Universities and other elite institutions have increasingly embraced "woke" language in a bid to appear progressive. The Biden administration referred to mothers as "birthing people" in its 2022 budget proposal. Stanford is one of several colleges that urge students to use the term "Latinx" to describe Spanish-speaking people, even though most Hispanic people disavow the term.

Both Cal Poly and Stanford apparently worry that mere mention of words commonly used by most Americans will upset their students. They offer "content warnings" before listing problem language like "stupid" and "OCD."

The Stanford guide discourages the use of "gender-based" terms like "landlord" and "mankind." Even the seemingly progressive phrase "preferred pronouns" makes the list, since it "suggests that non-binary gender identity is a choice and a preference." The once-public Stanford list was hidden behind a university login page sometime Monday. The university did not respond to the Free Beacon’s request for comments on the change.

Stanford claims that administrators "are not attempting to address all informal uses of language," but simply "educate people about the possible impact of the words we use." Cal Poly’s language initiative has a loftier aim.

The university’s presentations, which are given to student leaders who run orientations for freshmen and transfers, state that they should do more than switch up their language and adopt gender pronouns. "In order to support trans people in their lives, allies need to dismantle the binary ideas they have of gender in their heads," one slide says.

The Cal Poly materials caution students against using words and phrases like "crazy" or "that’s lame," because they were "used during a time of eugenics against disabled folx, such as forced sterilization and institutionalization."

A Cal Poly spokesman confirmed that the slides have been used in orientation programs "for several years" to promote "using inclusive language around gender and ability." The spokesman added that the speech codes are part of the school’s efforts to promote a "welcoming" campus.

Both Stanford and Cal Poly say they are committed to free speech, which the latter institution avows as a "cornerstone" of democratic societies. But students and faculty say they feel stifled by the speech codes.

"There are people who maybe 5 or 10 years ago would have been in the trenches fighting this stuff with me, but they are even sort of throwing in the hat because it's just bigger than them," said Brian Kennelly, a French professor at Cal Poly. "I think people are just exhausted and if they can just get by unnoticed and get a paycheck that's enough for them, which is so sad."

Kennelly was the only faculty member willing to speak to the Free Beacon on the record. Two Cal Poly instructors who asked to remain anonymous said that students won’t even take rhetorical positions for the sake of argument in class, as they seem afraid of saying something that violates the social justice creed.

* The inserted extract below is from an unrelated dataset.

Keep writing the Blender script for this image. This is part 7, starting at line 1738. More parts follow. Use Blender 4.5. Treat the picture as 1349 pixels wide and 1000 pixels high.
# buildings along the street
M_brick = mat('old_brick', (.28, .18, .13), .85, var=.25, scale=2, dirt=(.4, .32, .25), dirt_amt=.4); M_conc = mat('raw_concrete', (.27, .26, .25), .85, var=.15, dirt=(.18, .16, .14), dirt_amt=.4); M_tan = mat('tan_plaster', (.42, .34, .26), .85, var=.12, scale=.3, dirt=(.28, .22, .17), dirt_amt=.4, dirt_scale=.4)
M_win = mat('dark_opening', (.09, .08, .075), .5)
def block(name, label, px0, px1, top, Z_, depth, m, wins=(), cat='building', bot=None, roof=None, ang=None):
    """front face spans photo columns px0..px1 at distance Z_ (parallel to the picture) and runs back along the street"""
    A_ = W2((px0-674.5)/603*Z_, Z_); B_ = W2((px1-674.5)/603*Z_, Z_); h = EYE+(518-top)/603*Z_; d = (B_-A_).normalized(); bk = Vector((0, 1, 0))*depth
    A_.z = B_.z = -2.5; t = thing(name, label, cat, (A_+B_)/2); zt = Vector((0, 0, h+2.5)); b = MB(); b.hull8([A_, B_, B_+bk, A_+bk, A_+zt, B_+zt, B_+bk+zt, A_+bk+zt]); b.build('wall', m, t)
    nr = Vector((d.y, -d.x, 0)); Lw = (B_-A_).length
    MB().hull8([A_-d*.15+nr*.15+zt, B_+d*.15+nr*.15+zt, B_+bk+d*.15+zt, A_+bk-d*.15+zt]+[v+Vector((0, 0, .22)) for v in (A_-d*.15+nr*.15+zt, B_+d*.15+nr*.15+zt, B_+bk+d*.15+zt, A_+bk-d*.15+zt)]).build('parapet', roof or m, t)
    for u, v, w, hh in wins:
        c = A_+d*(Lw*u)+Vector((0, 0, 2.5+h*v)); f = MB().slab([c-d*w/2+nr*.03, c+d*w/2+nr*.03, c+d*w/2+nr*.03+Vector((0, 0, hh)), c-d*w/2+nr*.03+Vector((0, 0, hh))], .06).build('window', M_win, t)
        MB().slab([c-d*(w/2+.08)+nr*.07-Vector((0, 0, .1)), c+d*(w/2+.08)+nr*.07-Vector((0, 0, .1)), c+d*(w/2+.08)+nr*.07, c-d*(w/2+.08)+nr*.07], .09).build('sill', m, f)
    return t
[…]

"My guess would be there's 30 to 50 percent of the student body who don't buy into this and believe it, but they know they just have to show up and bite their tongue and bide their time," one of these instructors said.

Stanford likewise stresses its free speech imperative. The university’s top leaders, however, have sought to temper its First Amendment mandate with concerns for those "who are negatively impacted by speech" and acknowledgment of the "additional challenge" of "outside speakers who may be controversial."

One Cal Poly instructor said the science and engineering-focused university—long considered the "crown jewel" of the California State University system—has seen a complete "brand shift" as the campus became consumed by social justice.

"I don’t think it’s going to end well for the institutions," the instructor said.

Kennelly worries about the effect on an entire generation.

"If we are expecting our students to all kind of walk in lockstep and have this group think and basically be brainwashed," Kennelly said, "they're going to be incapable of engaging in the way that we would normally expect a college student to engage."